Selina Trieff, a renowned artist, died peacefully in her sleep on Jan. 14 in her home at Wellfleet. She had struggled for many years with neurological and respiratory decline, but continued to paint, draw and teach until she could no longer hold a brush. She was 81.

She and her husband, artist Robert Henry, were seasonal residents of West Tisbury for more than 30 years, painting and exhibiting at their Christiantown studio.

A host of farm and house animals became a presence in Selina Trieff's paintings.

Born in Brooklyn, N.Y., she studied at Brooklyn College and had the good luck to be there when the art department was filled with such stars of mid-century art as Hans Hoffman, Marc Rothko and Ad Reinhardt, leaders in abstract expressionism. It was in a photography class that she met Robert Henry; they married a few months after graduation and for the next 60 years they painted and drew in adjoining studios, struggling to create a life in art. They succeeded, helped by good art teaching jobs which allowed them both to share their insightful understanding of what art is, what makes a good painting, with untold numbers of students.

Although she was influenced by these esteemed teachers, she made art that was totally her own. Not abstract, not impressionistic — simply Selina. She said once, “As much as I liked abstract expressionism . . . I never felt part of any major movement.”

She knew from an early age that she would be an artist, because she always loved to draw and “was good at it and so that’s what I did.” But loving to draw became a passion that drove her work, so that “good” by the time she was in her 50s, became brilliant paintings that were stunning in color, form and symbolism. The New York Times leading art critic at the time called her “an American original” and was so taken with her first show in a mainstream New York gallery that he forgot he’d also assigned another writer to review it. In a rare New York Times oversight, two different generous reviews of Selina’s show at the Graham Gallery appeared in the same issue of the Times.

Her vast output of work over decades has always had a theme, but one not easily decipherable. Her figures are often taken as women and yet are androgynous, full of mystery, seemingly mythical, medieval, enigmatic, their faces a mask of unknown meaning.

Selina Trieff's art was totally her own.

Not known as a fashionista, Selina was a star scavenger of a wardrobe found at yard sales and on the Vineyard, proudly “purchased” at the Dumptique. Her favorite outfit for weddings and other parties included a man’s tweed jacket with odd oversized mismatched buttons. And yet the timeless majestic figures in her paintings are always elegantly clothed in beautifully draped costumes that dazzle the eye with their gold leaf and lush colors.

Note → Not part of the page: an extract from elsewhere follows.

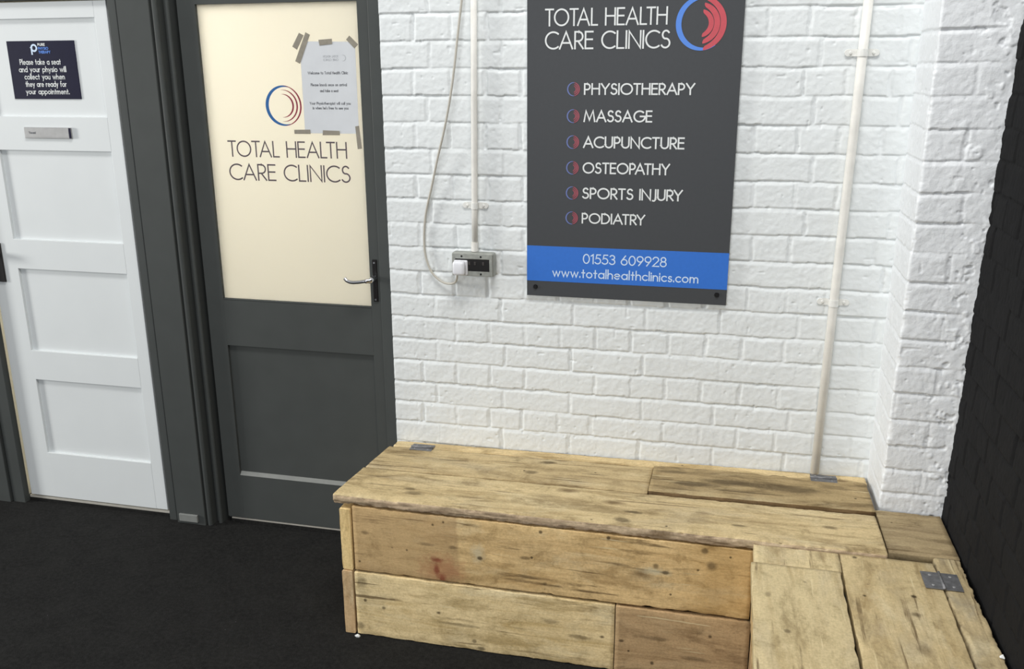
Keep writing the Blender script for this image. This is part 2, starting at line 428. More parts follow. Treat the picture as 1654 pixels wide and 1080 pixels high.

Her Island years inspired many beautiful landscapes, dunescapes from Lambert’s Cove, and a host of farm and house animals, who became a presence in her paintings as she took to sketching them at Ann Hopkins’s farm up the road in Christiantown.

The animals also are rendered with a strange beauty: their faces elongated, vaguely resembling the artist herself, be they pig, goat or dog. She said that she liked the idea of animals because they are “absurd,” but Trieff-drawn animals always had a dignity about them, seemingly ancient and wise.

Laconic and droll in manner, Selina would never explain what “meaning” there was in her canvases. A smile played about her mouth, she would shrug and in her Brooklyn accent perhaps answer, as enigmatically as her figures, “Whatever.” And then talk about technique.

In the mid 1990s, after a long lifetime living in New York city and the Vineyard, Selina and Bob moved back to the Provincetown world that had so enthralled them when they were young. And they proved you can go home again. For nearly 20 years they were leaders of the Provincetown art scene, teaching and showing work and giving back to the community they love and which loves them. Just as a Selina Trieff work is iconic, Selina, herself, was an iconic figure in the Cape art world.

Her work is represented by the Berta Walker Gallery in Provincetown, and her pieces are part of private and permanent public collections in this country and abroad. She and her husband are the subject of a documentary film: Their Lives In Art: Robert Henry & Selina Trieff, which was filmed over a 10-year period in New York, the Vineyard and Provincetown, by Marjory and Robert Potts of West Tisbury.

Besides her husband, she is survived by her daughters Sarah Henry and Jane Henry, their husbands Michael Gorin and Tobin Harshaw, and grandchildren Emma and Molly Gorin, and Truitt and Etta Harshaw.

Gifts in her memory can be made to the Provincetown Art Association. Memorial services in both New York and Provincetown will be scheduled for later this year.